The costs shed by Coke have fallen on the public at large. Its annual use of many billions of gallons of water has strained an increasingly scarce global resource. Its copious servings of high-fructose corn syrup have threatened public health. Citizen Coke became a giant in a world of abundance. In a world of scarcity it is a strain on resources and all who depend on them.

Book reviews

The Wall Street Journal

“[Elmore] examines an old story in a very new way, offering unaccustomed perspectives on a company whose leading product is a household name around the globe.”

The New York Times

“Halfway into “Citizen Coke,” Bartow J. Elmore describes taking a treacherous journey through an Indian jungle in 2010.

This vivid, suspenseful scene encapsulates the book’s essential argument: That for all its attempts to brand itself as an engine of economic development and a philanthropic force, Coke’s thirst for growth has turned it into a parasite on public health and the planet.”

Times Higher Education

Book of the Week

“This is a carefully researched and thoughtful history of a fascinating corporation, and a lesson in how this business grew and prospered largely through getting others to take the risks.”

Kirkus Reviews

Kirkus Star

“A superb, quietly devastating environmental and business history.”

Michael Pollan, author of In Defense of Food

“As the soda wars heat up, this book is an indispensable resource: Citizen Coke by Bartow J. Elmore.”

Axiom Business Book Awards

Gold Medal

Citizen Coke has been awarded a Gold Medal in the 2015 Axiom Business Book Awards, honoring the year's best business books and their authors and publishers.

The American Interest

“Anti-Coca-Cola activism has such potential to bring together health, environment, democracy, inequality, labor, and human rights concerns into a coherent vision for a better world. Citizen Coke is required reading for those who need the factual basis to take the first step toward realizing this potential.”

Berkeleyside

★★★★★

“I was expecting standard fare in business writing — a straightforward chronology of the company from its beginnings as a cocaine-laced stimulant popular in the American South to today’s universal symbol of imperialism. But that’s not what I found. Citizen Coke by Bartow J. Elmore is much more than that, and much better.”

Ted Steinberg, author of Gotham Unbound: The Ecological History of Greater New York

“Coca-Cola is one of the most powerful economic institutions of our time, but its social and ecological impacts remain understudied. Now, in the hands of a talented young historian, corporate capitalism gets the attention it deserves in a careful dissection of the material underpinnings of the world’s most valuable brand. Citizen Coke will cause you to drink less and think more.”

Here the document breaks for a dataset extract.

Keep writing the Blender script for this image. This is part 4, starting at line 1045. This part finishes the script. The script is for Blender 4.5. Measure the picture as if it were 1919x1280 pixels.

Mark Pendergrast, author of For God, Country, & Coca-Cola

“A fascinating, thought-provoking approach to Coca-Cola history through the drink’s primary ingredients — water, sugar, high-fructose corn syrup, coca leaf, caffeine — and the glass, plastic, and aluminum that contain them.”

Vandana Shiva, author of Stolen Harvest: The Hijacking of the Global Food Supply

“Citizen Coke is a brilliant analysis of Coke’s empire in ecological, economic, and social terms. It allows us to see the contours of an economy based on partnerships between governments and corporations like Coca-Cola. It makes us conscious of the giant ecological footprint of the Real Thing, which impacts the real lives of real people. If you want a deeper understanding of our world today, read Citizen Coke.”

Publishers Weekly

“A well-researched and accessible history of one of the world’s most iconic brands.”